Microsoft has adopted the policy of making VC++ runtime dlls binary compatible between recent versions of Visual Studio.
As stated in
https://docs.microsoft.com/en-us/cpp/c-runtime-library/crt-library-features?view=vs-2019#c-standard-library
"For binary compatibility, more than one DLL file may be specified by a single import library. Version updates may introduce
dot libraries, separate DLLs that introduce new library functionality. For example, Visual Studio 2017 version 15.6 introduced msvcp140_1.dll to support additional standard library functionality without breaking the ABI supported by msvcp140.dll. The
msvcprt.lib import library included in the toolset for Visual Studio 2017 version 15.6 supports both DLLs, and the vcredist for this version installs both DLLs. Once shipped, a dot library has a fixed ABI, and will never have a dependency on a later dot library."
So,
1) You may be trying to run an application built using a debug configuration with VS2019 on a system that does not have VS2019 installed.

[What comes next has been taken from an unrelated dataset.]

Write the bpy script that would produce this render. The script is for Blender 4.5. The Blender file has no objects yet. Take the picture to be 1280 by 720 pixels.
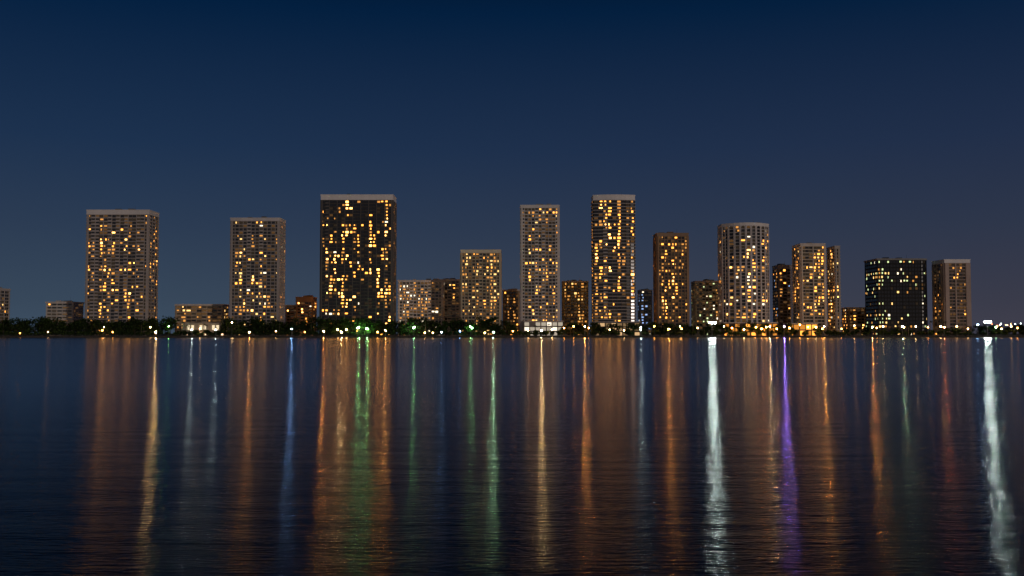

2) Debug versions are not redistributable. However, if you have VS2019 installed then the debug versions should be available in the location documented at
https://docs.microsoft.com/en-us/visualstudio/releases/2019/redistribution#-distributable-code-files-for-visual-studio-2019
Note that vcruntime140d.dll and vcruntime140_1d.dll are located in sub-folders of the debug_nonredist folder.